Crone denied at a hearing in September that he’d commissioned private detectives to investigate the lawyers of people suing the newspapers. “Certainly not in the past few years,” he told the committee. That statement was contradicted yesterday by News Corp. Deputy Chief Operating Officer James Murdoch, who told the committee meeting in London that he had been “shocked” to learn recently that Crone and another executive had put lawyers and lawmakers under surveillance.

Murdoch’s own testimony to the committee in July and yesterday directly contradicted Myler’s and Crone’s. They said in September that they’d told Murdoch in 2008 about an e-mail that showed criminality went beyond a single reporter. “Their testimony was misleading and I dispute it,” Murdoch said yesterday.

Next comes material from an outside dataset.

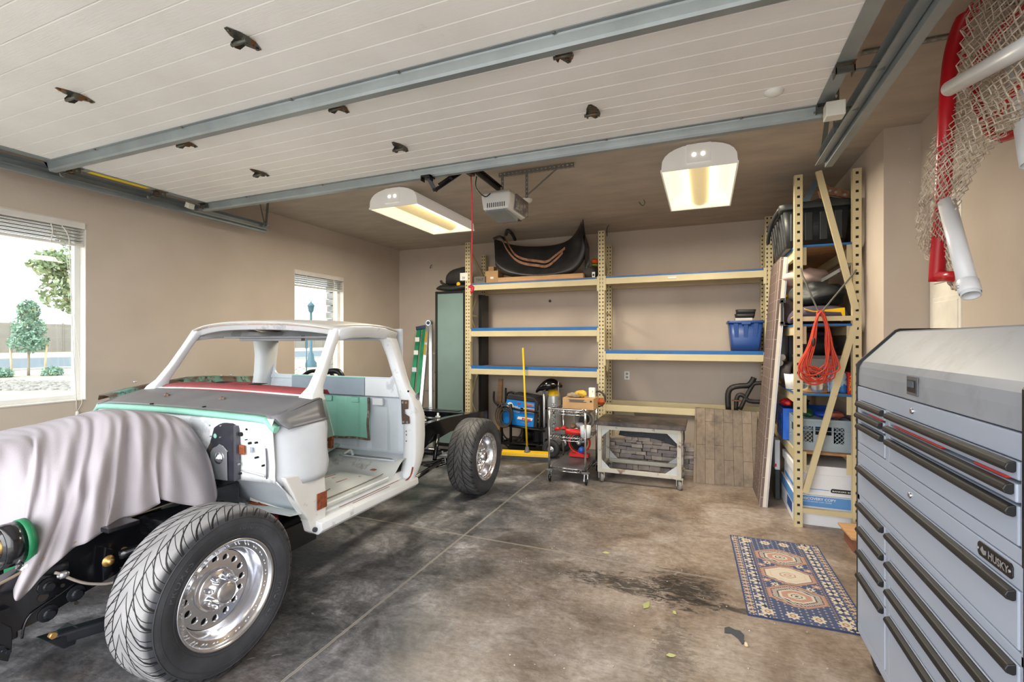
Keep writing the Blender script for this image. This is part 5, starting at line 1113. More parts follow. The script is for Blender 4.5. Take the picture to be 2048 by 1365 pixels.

Crone said in an e-mailed statement after yesterday’s hearing that Murdoch “was told by us in 2008 about the damning e-mail and what it meant in terms of wider News of the World involvement.”

‘Need to Discredit’

“It is regrettable, but I can perfectly understand why James Murdoch felt the need to discredit Colin Myler and myself,” Crone said. “It seems he now accepts he was told of the e-mail, of the fact that it contained transcripts of voicemail interceptions and that those interceptions were authorized by the News of the World. Perhaps Mr. Murdoch could explain who he thought was doing the authorizing at the News of the World?”

Myler said in an e-mailed statement that his evidence to the panel “has been entirely accurate and consistent” and he stood by his account. He said he was confident that the police probe into hacking and a judge-led inquiry set up by Prime Minister David Cameron “will establish the truth.”

‘Not Been Tested’

It’s not clear what powers Parliament has to punish people who mislead it. Culture Committee Chairman John Whittingdale told BBC television yesterday that panelists would view it as “a very serious matter” if they concluded they’d been lied to. “It would be for the House of Commons to decide what further action to take, but we are in a realm that has not been tested for 100 years or more,” he said.

John Bercow, the speaker of the house, told reporters yesterday that Parliament needs to clarify its own powers to call witnesses and punish those who mislead it.

“What do we do if we demand the presence of a witness and a witness refuses to appear?” he said. “What do we do if a witness appears and gives false or misleading testimony? There is ancient legislation that treats of these matters, but there is genuine uncertainty as to its effectability in the modern day. The matter cannot rest here.”